The amount of time required to prune the model will depend on the performance of the host machine, but it is expected that this will typically take 6-12 hours minimum.

Step 4: Quantize the Pruned Model

The next step is to quantize the pruned model. The first step to quantize will be to activate the pytorch quantization conda environment within the Vitis AI docker (if using PyTorch 1.7, make sure to activate the correct conda env for that version). Note that this is a different environment provided by the Vitis AI GPU docke/*r that contains XIR and the quantization tools.

conda activate vitis-ai-pytorch

Quantization scripts (quant_pruned_fpn.sh and quant_pruned_unet.sh) have been provided which by default will use pruned iteration 1 from the first epoch.

Make sure to set the following two variables in the script to point to the desired snapshot:

PRUNED_WEIGHTS=path_to_dense_ckp.pth
PRUNED_MODEL_DEF=pruned_model_def_folder_name.pruned_1 #(make sure to use a '.' to separate the folder name and filename and omit the '.py' from the filename)

The FPN scripts by default use the --fast_finetune setting whereas the UNet scripts do not. All scripts will run both calibration, testing and then dump to an xmodel. It is possible to edit these steps as desired by modifying the script.

Step 5. Compile the Pruned model

Scripts have also been provided to compile the pruned models. By default the scripts point to an iteration 0 snapshot and will target the ZCU102 board. Simply edit the desired run_compile_*.sh script to point to the quantized snapshot of interest and compile it using the following;

source run_compile_fpn.sh

The compiled .xmodel will be populated in the directory specified within the script (e.g. compiled_unet_pruned_iter0).

Note that these models may also be compiled for other hardware targets by modifying the arch.json in the compile script.

Step 6. Run the Model on the Target

The compiled model needs to be copied to the ZCU102/FPN or ZCU102/UNet directory.

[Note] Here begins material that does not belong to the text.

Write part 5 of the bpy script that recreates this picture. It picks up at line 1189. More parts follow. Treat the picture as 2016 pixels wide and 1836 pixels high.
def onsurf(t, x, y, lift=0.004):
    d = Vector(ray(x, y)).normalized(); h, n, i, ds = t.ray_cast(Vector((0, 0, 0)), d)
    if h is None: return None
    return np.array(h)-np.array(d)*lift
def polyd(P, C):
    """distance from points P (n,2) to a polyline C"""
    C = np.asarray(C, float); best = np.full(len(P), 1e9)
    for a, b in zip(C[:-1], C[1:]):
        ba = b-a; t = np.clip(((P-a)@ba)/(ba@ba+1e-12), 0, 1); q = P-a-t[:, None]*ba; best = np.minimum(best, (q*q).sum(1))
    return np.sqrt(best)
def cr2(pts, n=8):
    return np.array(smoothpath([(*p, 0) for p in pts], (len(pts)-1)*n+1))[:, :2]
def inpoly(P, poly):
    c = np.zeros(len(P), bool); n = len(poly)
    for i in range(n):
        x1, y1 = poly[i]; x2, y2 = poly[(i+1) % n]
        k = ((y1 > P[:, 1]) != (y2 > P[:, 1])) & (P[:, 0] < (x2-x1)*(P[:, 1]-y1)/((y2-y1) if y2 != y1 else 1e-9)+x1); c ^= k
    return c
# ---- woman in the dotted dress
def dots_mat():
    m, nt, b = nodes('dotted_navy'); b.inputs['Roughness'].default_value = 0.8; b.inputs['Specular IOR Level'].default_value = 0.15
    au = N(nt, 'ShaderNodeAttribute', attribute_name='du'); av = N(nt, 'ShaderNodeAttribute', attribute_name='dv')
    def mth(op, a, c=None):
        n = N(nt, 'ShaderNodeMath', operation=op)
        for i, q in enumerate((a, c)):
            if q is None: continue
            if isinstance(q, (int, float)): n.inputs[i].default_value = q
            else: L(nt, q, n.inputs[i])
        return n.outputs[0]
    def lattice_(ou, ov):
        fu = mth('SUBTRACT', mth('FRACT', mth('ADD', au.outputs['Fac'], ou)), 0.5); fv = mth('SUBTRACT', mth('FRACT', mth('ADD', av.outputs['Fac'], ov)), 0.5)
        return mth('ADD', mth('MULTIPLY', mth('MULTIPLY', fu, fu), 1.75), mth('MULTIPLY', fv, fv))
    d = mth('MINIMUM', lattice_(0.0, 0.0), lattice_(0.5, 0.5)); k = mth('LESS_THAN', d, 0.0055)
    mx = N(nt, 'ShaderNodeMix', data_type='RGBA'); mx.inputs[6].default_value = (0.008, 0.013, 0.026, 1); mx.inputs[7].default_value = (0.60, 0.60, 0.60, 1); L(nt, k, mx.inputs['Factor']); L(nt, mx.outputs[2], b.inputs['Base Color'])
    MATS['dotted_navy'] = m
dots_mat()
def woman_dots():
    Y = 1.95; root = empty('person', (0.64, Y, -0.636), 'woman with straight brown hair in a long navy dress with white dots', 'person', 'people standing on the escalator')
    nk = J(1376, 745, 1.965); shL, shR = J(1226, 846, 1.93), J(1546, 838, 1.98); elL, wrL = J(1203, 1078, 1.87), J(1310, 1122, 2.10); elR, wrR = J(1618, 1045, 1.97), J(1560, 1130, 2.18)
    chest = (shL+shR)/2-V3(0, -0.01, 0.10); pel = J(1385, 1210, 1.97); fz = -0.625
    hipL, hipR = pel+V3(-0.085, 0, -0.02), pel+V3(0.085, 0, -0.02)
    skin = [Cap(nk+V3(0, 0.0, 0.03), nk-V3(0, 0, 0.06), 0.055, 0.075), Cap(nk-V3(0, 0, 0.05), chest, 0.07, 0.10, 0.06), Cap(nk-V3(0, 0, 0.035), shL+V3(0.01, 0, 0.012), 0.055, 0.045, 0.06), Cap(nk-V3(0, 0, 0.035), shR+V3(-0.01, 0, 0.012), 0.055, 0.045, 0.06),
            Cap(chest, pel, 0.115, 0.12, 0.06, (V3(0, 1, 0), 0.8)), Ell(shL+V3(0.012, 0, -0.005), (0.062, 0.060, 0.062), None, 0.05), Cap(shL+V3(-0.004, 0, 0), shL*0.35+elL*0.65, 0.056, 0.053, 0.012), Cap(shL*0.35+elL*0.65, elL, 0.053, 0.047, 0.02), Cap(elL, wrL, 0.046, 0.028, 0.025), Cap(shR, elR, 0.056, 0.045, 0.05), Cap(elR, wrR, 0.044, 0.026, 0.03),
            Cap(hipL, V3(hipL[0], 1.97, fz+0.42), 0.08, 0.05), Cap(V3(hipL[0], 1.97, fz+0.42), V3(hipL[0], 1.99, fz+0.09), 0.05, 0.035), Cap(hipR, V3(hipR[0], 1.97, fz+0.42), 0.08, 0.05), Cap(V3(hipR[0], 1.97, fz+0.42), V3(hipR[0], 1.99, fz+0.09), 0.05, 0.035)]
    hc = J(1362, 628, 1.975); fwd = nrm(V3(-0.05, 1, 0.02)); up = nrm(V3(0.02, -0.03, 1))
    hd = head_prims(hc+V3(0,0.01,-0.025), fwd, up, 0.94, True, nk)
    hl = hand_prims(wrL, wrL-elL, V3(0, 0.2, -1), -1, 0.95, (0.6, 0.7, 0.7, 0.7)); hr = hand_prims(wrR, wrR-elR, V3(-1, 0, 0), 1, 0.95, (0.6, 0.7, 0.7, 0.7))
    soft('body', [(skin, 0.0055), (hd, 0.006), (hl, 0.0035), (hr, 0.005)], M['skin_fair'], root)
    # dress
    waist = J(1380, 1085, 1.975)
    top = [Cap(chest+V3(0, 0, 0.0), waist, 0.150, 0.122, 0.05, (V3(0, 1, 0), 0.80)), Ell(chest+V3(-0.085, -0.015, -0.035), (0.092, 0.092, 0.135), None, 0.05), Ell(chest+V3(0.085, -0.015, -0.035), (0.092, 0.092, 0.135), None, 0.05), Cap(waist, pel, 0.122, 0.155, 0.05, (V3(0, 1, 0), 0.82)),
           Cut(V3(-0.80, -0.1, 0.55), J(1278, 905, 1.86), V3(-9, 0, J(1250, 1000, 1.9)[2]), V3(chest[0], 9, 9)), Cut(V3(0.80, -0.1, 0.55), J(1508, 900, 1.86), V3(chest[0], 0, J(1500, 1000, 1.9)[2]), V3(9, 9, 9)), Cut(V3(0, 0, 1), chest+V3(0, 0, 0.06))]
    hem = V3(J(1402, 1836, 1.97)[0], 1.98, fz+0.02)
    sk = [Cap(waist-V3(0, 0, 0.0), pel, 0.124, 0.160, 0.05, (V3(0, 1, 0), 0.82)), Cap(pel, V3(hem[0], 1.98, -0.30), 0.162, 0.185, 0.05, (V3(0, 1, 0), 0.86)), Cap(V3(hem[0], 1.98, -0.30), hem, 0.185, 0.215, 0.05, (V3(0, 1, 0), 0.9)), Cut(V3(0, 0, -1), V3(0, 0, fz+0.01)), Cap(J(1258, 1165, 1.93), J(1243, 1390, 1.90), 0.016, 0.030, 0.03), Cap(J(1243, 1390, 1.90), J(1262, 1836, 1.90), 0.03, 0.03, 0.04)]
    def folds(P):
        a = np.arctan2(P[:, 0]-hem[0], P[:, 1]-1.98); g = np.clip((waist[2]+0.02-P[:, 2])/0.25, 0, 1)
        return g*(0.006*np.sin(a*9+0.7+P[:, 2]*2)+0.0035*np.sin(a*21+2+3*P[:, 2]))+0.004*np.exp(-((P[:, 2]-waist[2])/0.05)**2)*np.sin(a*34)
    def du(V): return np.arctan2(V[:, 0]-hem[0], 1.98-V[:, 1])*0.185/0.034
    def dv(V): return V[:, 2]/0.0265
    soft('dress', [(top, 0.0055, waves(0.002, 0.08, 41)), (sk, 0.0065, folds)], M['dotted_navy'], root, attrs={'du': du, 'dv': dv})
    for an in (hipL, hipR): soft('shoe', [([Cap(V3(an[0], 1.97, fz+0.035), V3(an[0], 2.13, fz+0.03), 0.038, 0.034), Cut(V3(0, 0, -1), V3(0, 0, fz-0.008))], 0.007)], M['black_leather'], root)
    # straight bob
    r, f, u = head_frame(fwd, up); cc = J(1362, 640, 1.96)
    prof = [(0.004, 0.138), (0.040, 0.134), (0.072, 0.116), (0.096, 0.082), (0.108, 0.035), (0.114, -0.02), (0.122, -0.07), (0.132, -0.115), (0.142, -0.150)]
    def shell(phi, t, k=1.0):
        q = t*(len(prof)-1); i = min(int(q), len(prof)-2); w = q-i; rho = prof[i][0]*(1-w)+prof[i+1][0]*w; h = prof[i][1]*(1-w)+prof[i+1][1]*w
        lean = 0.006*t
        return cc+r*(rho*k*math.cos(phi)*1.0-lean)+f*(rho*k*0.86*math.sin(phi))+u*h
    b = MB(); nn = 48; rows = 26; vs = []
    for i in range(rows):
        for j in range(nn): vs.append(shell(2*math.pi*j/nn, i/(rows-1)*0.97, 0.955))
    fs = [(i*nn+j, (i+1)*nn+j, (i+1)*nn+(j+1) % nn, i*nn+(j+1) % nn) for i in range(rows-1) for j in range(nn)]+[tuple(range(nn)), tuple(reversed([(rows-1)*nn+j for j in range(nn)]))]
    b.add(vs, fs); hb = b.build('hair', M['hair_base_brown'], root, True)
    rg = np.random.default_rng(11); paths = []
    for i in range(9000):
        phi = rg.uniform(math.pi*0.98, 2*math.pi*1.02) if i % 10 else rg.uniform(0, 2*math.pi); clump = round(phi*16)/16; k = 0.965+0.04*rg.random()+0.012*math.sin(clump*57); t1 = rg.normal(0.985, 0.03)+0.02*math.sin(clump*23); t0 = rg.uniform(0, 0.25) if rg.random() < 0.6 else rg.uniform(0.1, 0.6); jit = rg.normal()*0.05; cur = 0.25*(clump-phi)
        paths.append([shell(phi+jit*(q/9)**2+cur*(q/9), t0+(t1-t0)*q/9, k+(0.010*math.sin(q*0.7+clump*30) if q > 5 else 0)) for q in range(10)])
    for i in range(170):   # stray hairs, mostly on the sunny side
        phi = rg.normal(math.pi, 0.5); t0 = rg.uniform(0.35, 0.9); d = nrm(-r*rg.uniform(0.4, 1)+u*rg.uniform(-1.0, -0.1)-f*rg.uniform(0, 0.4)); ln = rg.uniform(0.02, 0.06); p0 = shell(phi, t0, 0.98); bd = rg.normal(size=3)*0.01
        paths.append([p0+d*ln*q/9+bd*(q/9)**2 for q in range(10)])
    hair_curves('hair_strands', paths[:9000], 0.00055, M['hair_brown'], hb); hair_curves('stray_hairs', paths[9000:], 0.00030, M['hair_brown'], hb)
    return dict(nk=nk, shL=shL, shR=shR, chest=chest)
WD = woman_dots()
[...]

In order to run on the target, the model name should be the same as the prototxt file name (used by Vitis AI Libraries for pre/post processing) that exists in that directory.

To run on the target, copy the ZCU102/FPN or ZCU102/UNet directory to the board and run with the prebuilt Vitis AI Libraries:

# For Video Tests:
cd Vitis-AI/demo/Vitis-AI-Library/samples/segmentation
./test_video_segmentation path_to_ZCU102/FPN/FPN.xmodel video_source -t 4

# For Performance tests:
cd Vitis-AI/demo/Vitis-AI-Library/samples/segmentation
./test_performance_segmentation path_to_ZCU102/FPN/FPN.xmodel test_performance_segmentation.list -t 4 -s 60

Summary

In conclusion, we can see that the Vitis AI Optimizer tools provide an additional vector of optimization in the form of course grained channel pruning. The benefits shown here for segmentation models ranged from 1.15-1.5x speedup with a significant size reduction (3x to 6.8x) in model parameters. This is quite modest when compared to the benefits the same pruning tools can provide for other model architectures which exhibit higher compute/data (ops/byte) transfer ratios such as Yolo and SSD. In these architectures, a 5-7x speedup is often realizable.

The follow on is now to adapt this tutorial to your target PyTorch model and dataset of choice and explore what benefits (device and/or DPU size reduction, power reduction, throughput boost, latency and/or memory reduction) are possible for your system.